Reuse, not recycle and compost
Mr Pitty led the 'green team' of volunteers that helped dramatically reduce the amount of landfill produced at last month's Wanderer Festival.
For festivals, "ultimately the answer is to move up to reusable crockery and cutlery" as he witnessed in 2008 at the National Sustainable Living Festival in Melbourne.
With the use of a portable trailer and a stock of reusable cutlery and crockery, eight volunteers washed the dirty items. Another four volunteers returned the clean items to the food vendors and collected dirty items from designated sites for washing.
Mr Pitty said a few councils in Victoria and Western Australia have adopted the model.

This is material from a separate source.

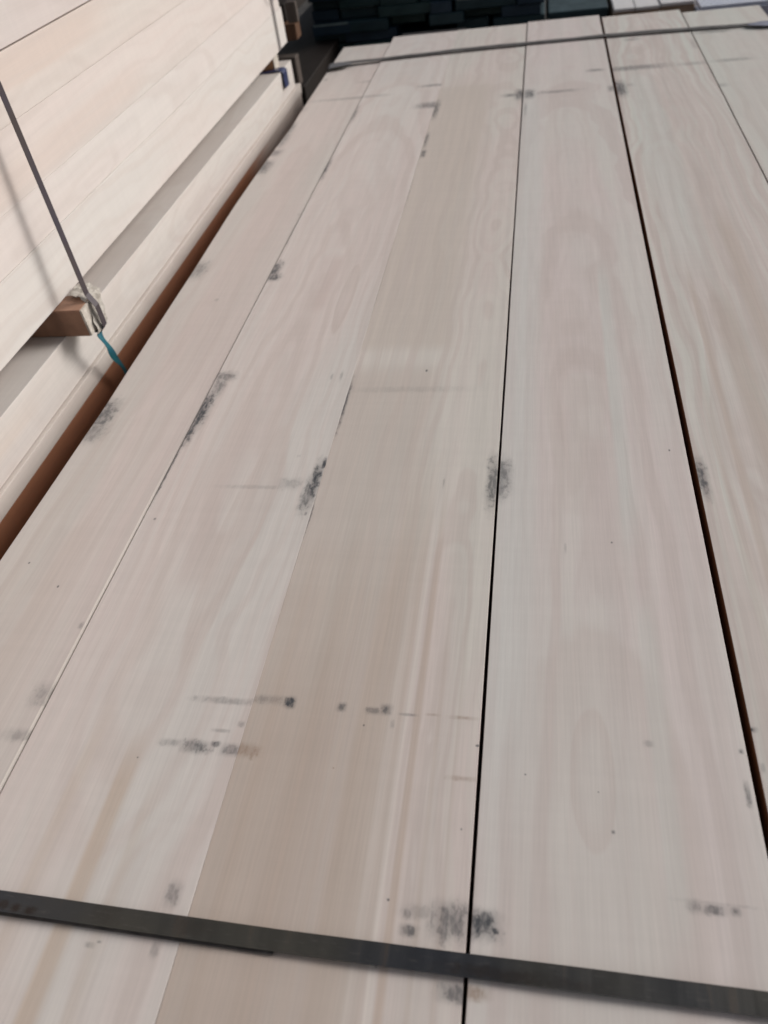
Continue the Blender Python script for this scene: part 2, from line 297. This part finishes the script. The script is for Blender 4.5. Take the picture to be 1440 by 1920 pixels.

He approached council about introducing the "wash against waste" model "but they would prefer it be a community-based initiative so I have been liaising with organisations like the EPA", he said.
The "wash against waste" system effectively replaces all the single-use items at events with labour.
- Hugh Pitty
The model just requires a water supply and vendors paying a levy for "wash against waste" instead of buying single-use crockery and cutlery.
"At a festival the size of Wanderer you would need to pay volunteers, but that is a solution post-November 1," combined with people separating food material from containers, Mr Pitty said.
Zero waste
Mr Pitty said his favourite mentor Gerry Gillespie said "the only place that waste has truly existed is between humans' ears".
"We are on a planet of finite resources. If we have too much of one and not enough of another, we end up with pollution.
"Natural cycles don't have waste but inputs and outputs," Mr Pitty said.